No momento estou entre páginas abertas sobre a notícia, descrições curtas do que ele foi, do seu cinema, das suas contribuições, resumos de sua carreira, fiapos que fazem parte de um dia triste em que fazemos um pouco como ele, ficamos entre estilhaços, pedaços do tempo vivido que ele tanto perseguiu. Junto com tudo isso, uma página do word aberta, de um capítulo sobre a obra dele que estava escrevendo e que tinha me prometido terminar hoje.
Se pensarmos seu cinema, principalmente após "La jetée", culminando na outra obra-prima "Sans Soleil", o que temos é a perseguição de um tema que parece o da vida dele, esse de entender o que se dá sobre as pessoas, os lugares e as coisas com a passagem do tempo, o que é possível recuperar nessa passagem, e se recuperar não é possível, como reescrever, recriar?
É difícil não falar dele sem falar que, com sua ajuda, esse tema passou a ser também o da minha vida, as imagens irrecuperáveis do passado, o reencontro embassado ou poderoso com elas, o que fica, o que se perde, a convivência poderosa entre presença e ausência que constituem o trabalho da memória, tudo isso, todas essas marcas do passado no presente.

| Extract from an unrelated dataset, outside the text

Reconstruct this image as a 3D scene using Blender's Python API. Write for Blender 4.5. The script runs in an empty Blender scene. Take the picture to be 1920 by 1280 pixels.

Seu cinema faz com que o dia de sua morte seja de meditação. Teria ele encontrado a imagem de alegria da sua infância? Teria o homem que viaja no tempo encontrado alguma paz na relação com suas imagens de alegria passadas? Chegar ao extremo da lembrança é encontrar a própria morte? Essas questões ele nos deixa. Hoje não é dia de dizer muito, é dia de pensar sobre ele, sobre os instantes que nos acompanham, sobre as imagens do seu cinema que nos ajudaram a pensar essas relações e sobre as outras história da vida que podemos reescrever nesse trabalho incessante que é o da memória, ela que talvez seja a nossa única chance de imortalidade.
2 comentários:
tainah, como é bom te ler. eu que, agorinha, estava escrevendo um texto sobre mulheres antigas que renomeiam as coisas do mundo quando todos vão gastando a memória, parei em teu escrito sobre marker e sobre o tempo vivido... que lindo e melancólico e doído!
Luciana, fico feliz de verdade que o texto tenha te comovido. Escrevemos pra guardar e pra encontrar. Obrigada por sempre passar por aqui e pelo carinho!